The evolution of young HII regions

I. Continuum emission and internal dynamics^★

¹ UK Astronomy Technology Centre, Royal Observatory Edinburgh, Blackford Hill, Edinburgh EH9 3HJ, UK
e-mail: pamela.klaassen@stfc.ac.uk
² School of Physics & Astronomy, E.C. Stoner Building, The University of Leeds, Leeds LS2 9JT, UK
³ Centre for Astrophysics and Planetary Science, University of Kent, Canterbury CT2 7NH, UK
⁴ Max Planck Institute for Astronomy, Königstuhl 17, 69117 Heidelberg, Germany
⁵ Max-Planck-Institut für Astrophysik, Karl-Schwarzschild-Str. 1, 85748 Garching, Germany
⁶ Institute of Astronomy and Astrophysics, University of Tübingen, Auf der Morgenstelle 10, 72076 Tübingen, Germany
⁷ SRON Netherlands Institute for Space Research, Landleven 12, 9747 AD Groningen, The Netherlands
⁸ Kapteyn Astronomical Institute, University of Groningen, Groningen, The Netherlands
⁹ Department of Astrophysics/IMAPP, Radboud University, PO Box 9010, 6500 GL Nijmegen, The Netherlands
¹⁰ ALLEGRO/Leiden Observatory, Leiden University, PO Box 9513, 2300 RA Leiden, The Netherlands

Received: 7 August 2017
Accepted: 30 November 2017

Abstract

Context. High-mass stars form in much richer environments than those associated with isolated low-mass stars, and once they reach a certain mass, produce ionised (HII) regions. The formation of these pockets of ionised gas are unique to the formation of high-mass stars (M > 8 M_⊙), and present an excellent opportunity to study the final stages of accretion, which could include accretion through the HII region itself.

Aim. This study of the dynamics of the gas on both sides of these ionisation boundaries in very young HII regions aims to quantify the relationship between the HII regions and their immediate environments.

Methods. We present high-resolution (~0.5″) ALMA observations of nine HII regions selected from the red MSX source survey with compact radio emission and bolometric luminosities greater than 10⁴ L_⊙. We focus on the initial presentation of the data, including initial results from the radio recombination line H29α, some complementary molecules, and the 256 GHz continuum emission.

Results. Of the six (out of nine) regions with H29α detections, two appear to have cometary morphologies with velocity gradients across them, and two appear more spherical with velocity gradients suggestive of infalling ionised gas.
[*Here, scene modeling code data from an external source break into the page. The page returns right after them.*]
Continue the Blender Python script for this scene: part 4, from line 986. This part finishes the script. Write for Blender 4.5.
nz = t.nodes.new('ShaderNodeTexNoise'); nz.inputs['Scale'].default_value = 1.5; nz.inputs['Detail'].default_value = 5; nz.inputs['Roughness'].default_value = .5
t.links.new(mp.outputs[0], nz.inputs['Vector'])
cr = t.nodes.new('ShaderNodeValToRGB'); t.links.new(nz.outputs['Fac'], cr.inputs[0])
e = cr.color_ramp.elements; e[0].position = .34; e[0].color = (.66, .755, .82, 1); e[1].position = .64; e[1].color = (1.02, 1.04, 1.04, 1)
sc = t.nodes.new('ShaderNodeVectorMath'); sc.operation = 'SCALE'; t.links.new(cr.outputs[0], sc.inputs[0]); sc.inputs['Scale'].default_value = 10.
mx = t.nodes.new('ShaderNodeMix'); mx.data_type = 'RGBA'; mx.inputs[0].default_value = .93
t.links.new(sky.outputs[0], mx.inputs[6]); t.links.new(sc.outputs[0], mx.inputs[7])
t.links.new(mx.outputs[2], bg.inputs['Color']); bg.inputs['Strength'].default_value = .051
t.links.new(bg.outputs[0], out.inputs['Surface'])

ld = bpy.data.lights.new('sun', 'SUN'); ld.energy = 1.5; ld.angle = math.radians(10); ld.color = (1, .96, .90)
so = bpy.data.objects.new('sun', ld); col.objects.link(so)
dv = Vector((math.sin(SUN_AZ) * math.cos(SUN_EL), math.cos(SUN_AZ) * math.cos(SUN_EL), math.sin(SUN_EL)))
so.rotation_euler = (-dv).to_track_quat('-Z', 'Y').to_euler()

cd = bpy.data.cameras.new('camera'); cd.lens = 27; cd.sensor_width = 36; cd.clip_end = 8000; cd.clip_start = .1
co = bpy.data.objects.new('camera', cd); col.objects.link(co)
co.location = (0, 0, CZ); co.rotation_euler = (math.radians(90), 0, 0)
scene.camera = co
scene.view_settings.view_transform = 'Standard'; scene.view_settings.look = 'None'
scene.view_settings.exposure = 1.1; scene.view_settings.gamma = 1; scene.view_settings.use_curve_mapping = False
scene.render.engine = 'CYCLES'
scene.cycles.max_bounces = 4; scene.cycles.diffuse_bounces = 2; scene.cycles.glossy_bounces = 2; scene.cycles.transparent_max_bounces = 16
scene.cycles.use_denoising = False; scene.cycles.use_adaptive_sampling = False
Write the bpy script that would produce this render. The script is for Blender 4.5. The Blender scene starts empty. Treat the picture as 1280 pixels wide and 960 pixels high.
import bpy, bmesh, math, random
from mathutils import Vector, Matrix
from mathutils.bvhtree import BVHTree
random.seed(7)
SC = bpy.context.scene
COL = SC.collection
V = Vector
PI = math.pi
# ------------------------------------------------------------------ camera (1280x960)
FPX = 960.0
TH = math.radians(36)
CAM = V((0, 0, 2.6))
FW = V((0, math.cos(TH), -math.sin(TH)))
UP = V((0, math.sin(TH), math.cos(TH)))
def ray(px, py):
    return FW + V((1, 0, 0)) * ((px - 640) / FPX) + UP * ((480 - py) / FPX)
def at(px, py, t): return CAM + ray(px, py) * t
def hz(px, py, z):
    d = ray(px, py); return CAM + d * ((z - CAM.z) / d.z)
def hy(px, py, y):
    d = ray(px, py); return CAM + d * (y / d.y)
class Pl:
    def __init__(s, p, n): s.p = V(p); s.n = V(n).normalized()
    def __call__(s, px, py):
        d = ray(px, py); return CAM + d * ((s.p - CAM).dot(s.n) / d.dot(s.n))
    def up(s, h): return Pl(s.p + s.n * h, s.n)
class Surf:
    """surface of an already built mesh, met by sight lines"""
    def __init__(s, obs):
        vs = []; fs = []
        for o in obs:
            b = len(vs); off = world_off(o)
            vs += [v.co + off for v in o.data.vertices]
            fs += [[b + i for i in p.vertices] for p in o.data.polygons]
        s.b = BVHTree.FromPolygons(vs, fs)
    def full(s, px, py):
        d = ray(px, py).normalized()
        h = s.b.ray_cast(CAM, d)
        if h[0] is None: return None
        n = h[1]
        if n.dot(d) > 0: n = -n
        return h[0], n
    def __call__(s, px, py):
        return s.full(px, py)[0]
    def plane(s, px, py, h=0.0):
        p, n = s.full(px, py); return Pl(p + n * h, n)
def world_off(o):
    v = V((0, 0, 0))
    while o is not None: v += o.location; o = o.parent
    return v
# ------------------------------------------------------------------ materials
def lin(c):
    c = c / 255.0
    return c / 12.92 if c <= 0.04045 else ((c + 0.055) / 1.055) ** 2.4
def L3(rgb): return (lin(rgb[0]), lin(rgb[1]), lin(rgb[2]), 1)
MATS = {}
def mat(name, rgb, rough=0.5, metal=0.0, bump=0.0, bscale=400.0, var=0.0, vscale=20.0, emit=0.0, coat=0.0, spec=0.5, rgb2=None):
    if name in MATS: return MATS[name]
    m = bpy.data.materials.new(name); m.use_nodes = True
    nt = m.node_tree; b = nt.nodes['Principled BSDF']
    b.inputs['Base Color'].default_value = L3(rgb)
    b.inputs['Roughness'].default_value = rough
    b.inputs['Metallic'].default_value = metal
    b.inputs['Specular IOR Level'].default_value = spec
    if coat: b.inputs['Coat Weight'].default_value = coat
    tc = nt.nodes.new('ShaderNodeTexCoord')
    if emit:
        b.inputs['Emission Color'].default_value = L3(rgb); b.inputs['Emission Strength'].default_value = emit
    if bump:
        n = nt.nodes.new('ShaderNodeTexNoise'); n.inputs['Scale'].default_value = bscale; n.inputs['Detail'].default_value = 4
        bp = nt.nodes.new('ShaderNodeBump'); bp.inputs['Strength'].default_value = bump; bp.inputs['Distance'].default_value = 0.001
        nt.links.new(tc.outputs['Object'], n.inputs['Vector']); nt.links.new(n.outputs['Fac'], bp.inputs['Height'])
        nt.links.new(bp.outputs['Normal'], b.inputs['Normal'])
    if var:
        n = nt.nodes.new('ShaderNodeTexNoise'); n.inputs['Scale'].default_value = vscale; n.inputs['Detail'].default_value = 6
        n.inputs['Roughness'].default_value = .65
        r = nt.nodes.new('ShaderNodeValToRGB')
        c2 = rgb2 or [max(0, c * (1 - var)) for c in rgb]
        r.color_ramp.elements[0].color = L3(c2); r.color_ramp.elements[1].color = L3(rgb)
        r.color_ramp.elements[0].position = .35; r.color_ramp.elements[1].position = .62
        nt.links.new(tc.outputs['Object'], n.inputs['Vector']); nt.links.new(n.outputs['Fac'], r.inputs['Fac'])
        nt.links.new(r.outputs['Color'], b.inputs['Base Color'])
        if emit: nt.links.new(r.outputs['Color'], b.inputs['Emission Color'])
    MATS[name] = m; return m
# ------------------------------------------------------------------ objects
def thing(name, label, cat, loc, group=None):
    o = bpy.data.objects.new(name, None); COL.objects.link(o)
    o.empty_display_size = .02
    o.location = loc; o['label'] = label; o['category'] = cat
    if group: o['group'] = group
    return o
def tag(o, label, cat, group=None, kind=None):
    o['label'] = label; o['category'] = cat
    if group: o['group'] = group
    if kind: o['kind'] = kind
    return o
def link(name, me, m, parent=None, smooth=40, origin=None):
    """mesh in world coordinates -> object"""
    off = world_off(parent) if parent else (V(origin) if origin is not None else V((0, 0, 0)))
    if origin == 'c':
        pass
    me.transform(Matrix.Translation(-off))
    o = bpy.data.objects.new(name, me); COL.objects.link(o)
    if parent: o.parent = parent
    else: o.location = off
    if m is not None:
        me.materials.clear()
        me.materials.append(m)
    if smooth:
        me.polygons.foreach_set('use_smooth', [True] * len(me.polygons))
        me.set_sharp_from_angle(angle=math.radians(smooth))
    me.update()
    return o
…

The remaining two were either observed at low resolution or had signals that were too weak to draw robust conclusions. We also present a description of the interactions between the ionised and molecular gas (as traced by CS (J = 5 − 4)), often (but not always) finding the HII region had cleared its immediate vicinity of molecules.

Conclusions. Of our sample of nine, the observations of the two clusters expected to have the youngest HII regions (from previous radio observations) are suggestive of having infalling motions in the H29α emission, which could be indicative of late stage accretion onto the stars despite the presence of an HII region.